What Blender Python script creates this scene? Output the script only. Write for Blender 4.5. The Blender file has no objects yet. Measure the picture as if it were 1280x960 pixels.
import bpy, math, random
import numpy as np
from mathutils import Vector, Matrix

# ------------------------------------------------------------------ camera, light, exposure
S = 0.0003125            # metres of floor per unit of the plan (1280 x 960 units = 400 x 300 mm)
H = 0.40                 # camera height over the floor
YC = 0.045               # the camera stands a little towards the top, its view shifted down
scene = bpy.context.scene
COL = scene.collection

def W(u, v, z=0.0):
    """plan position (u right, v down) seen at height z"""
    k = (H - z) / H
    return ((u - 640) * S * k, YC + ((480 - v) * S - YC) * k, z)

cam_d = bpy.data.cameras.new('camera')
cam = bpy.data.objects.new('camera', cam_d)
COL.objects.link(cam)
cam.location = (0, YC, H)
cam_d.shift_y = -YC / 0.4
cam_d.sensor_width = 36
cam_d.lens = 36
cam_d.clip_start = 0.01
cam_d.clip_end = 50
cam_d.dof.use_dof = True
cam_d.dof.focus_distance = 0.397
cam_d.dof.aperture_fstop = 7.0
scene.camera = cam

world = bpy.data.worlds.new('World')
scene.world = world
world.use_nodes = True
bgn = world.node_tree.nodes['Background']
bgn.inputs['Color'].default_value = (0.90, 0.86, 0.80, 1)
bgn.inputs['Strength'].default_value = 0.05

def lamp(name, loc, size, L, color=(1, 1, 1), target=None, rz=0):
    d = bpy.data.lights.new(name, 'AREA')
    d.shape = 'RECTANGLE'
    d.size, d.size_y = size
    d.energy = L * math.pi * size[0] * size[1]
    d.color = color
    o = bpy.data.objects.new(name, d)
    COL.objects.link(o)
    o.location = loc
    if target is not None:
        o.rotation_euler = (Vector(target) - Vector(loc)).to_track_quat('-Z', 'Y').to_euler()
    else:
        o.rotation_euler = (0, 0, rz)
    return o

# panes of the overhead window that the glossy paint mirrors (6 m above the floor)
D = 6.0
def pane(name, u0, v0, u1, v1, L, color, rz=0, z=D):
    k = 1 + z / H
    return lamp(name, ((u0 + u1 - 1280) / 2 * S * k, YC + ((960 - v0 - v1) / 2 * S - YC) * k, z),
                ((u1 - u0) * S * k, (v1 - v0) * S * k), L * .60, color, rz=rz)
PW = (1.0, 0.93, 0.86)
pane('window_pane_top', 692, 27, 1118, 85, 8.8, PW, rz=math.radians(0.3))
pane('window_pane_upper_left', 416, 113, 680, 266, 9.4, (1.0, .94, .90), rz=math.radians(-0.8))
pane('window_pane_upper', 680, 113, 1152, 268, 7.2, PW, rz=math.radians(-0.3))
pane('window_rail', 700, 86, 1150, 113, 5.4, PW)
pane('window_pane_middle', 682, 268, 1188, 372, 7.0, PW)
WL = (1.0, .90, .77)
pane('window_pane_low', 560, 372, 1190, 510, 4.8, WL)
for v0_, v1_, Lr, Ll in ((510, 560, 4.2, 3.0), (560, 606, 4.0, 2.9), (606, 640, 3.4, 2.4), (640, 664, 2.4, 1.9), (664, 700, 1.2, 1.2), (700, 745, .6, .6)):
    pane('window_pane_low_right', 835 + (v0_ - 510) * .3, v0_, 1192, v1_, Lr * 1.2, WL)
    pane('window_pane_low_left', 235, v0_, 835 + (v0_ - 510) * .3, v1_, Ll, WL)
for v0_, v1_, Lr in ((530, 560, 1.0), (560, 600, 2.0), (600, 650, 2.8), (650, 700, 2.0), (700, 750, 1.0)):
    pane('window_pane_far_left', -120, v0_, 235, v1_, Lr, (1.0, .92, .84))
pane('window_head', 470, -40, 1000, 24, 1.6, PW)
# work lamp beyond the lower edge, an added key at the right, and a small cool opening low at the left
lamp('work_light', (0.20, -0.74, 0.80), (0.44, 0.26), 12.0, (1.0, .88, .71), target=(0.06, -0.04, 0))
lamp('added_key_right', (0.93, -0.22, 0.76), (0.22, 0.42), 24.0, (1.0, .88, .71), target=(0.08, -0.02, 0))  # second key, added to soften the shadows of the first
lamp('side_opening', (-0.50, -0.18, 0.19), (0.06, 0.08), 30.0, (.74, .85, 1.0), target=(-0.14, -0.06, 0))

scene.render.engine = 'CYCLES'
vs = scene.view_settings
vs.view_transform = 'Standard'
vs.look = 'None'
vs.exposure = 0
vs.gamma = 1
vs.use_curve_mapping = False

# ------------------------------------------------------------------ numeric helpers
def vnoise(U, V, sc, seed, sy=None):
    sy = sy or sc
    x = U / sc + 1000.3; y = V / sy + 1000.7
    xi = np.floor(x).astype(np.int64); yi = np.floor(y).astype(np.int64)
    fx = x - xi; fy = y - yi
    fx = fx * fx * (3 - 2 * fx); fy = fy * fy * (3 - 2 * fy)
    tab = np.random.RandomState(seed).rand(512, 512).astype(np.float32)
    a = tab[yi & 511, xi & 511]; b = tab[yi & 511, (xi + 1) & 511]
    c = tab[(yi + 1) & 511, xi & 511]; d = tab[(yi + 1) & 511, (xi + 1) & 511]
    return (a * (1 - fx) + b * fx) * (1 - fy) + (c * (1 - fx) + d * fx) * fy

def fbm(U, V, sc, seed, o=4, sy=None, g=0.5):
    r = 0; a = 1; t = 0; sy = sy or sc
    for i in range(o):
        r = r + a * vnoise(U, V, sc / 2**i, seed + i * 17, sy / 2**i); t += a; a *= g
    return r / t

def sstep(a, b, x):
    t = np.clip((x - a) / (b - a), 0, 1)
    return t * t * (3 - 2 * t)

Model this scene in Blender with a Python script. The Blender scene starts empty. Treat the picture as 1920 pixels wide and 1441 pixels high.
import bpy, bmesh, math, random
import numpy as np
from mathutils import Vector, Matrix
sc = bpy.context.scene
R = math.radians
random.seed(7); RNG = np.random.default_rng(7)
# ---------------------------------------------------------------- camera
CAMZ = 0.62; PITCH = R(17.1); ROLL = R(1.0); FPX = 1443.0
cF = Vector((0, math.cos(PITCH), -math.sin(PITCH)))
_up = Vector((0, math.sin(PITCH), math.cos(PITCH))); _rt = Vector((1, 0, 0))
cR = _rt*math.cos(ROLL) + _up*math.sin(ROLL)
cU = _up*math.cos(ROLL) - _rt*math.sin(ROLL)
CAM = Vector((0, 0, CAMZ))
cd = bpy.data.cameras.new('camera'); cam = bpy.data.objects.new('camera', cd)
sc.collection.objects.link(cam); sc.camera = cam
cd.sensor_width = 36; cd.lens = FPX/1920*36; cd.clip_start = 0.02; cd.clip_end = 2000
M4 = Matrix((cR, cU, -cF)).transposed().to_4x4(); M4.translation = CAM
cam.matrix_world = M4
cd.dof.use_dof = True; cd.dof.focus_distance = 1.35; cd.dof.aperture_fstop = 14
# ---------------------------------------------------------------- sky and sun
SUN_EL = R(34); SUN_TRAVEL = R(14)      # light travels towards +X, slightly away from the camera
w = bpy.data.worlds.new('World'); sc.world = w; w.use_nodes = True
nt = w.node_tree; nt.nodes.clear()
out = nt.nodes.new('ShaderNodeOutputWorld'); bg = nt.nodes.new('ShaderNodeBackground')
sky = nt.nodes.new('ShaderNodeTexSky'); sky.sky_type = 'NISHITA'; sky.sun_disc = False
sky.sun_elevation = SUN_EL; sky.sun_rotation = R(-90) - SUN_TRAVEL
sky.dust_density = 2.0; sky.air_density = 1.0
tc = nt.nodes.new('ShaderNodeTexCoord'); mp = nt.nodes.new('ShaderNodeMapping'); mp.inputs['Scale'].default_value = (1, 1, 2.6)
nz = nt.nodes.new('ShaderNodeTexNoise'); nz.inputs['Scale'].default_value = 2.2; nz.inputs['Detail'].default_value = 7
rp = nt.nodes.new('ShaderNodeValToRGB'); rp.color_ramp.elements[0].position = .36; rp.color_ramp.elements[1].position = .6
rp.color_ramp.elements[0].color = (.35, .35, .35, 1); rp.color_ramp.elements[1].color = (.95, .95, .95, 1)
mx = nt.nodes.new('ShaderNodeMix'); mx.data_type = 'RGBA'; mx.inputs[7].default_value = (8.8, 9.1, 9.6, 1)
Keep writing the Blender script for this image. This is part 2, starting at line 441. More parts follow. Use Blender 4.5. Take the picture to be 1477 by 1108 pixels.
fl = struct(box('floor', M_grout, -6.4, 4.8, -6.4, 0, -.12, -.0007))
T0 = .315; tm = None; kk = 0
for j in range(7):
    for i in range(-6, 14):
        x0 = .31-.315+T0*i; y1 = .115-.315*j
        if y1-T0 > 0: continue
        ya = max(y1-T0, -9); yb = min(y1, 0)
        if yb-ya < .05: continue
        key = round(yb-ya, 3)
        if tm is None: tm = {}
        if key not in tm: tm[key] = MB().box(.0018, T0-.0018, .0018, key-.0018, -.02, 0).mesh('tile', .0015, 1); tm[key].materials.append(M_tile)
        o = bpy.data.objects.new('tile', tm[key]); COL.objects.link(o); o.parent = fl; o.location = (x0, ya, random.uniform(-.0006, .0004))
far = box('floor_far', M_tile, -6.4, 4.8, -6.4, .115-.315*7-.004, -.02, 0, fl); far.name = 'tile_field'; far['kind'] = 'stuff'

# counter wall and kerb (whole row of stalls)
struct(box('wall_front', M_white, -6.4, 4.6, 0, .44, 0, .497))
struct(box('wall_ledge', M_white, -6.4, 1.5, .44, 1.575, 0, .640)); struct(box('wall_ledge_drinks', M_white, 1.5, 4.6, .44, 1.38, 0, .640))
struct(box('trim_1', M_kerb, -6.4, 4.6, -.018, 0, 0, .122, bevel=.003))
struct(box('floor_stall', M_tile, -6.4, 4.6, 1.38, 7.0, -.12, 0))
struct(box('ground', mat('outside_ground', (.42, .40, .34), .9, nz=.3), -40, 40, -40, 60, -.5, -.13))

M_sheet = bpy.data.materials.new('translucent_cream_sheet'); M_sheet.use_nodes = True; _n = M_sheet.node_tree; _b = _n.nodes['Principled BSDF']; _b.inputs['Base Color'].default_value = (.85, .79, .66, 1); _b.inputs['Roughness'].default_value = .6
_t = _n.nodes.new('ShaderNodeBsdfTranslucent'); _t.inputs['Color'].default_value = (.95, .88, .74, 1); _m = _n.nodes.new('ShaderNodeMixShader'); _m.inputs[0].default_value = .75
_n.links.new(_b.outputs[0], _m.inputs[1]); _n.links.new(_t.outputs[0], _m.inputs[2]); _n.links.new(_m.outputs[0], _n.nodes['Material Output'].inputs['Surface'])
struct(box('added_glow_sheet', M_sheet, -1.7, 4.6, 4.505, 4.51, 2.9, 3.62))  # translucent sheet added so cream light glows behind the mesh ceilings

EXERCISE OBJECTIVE
Examine the records and pull out every line where the string "pixels" occurs.

RESULT FOR THIS TASK
What Blender Python script creates this scene? Output the script only. Write for Blender 4.5. The Blender file has no objects yet. Measure the picture as if it were 1280x960 pixels.
Model this scene in Blender with a Python script. The Blender scene starts empty. Treat the picture as 1920 pixels wide and 1441 pixels high.
Keep writing the Blender script for this image. This is part 2, starting at line 441. More parts follow. Use Blender 4.5. Take the picture to be 1477 by 1108 pixels.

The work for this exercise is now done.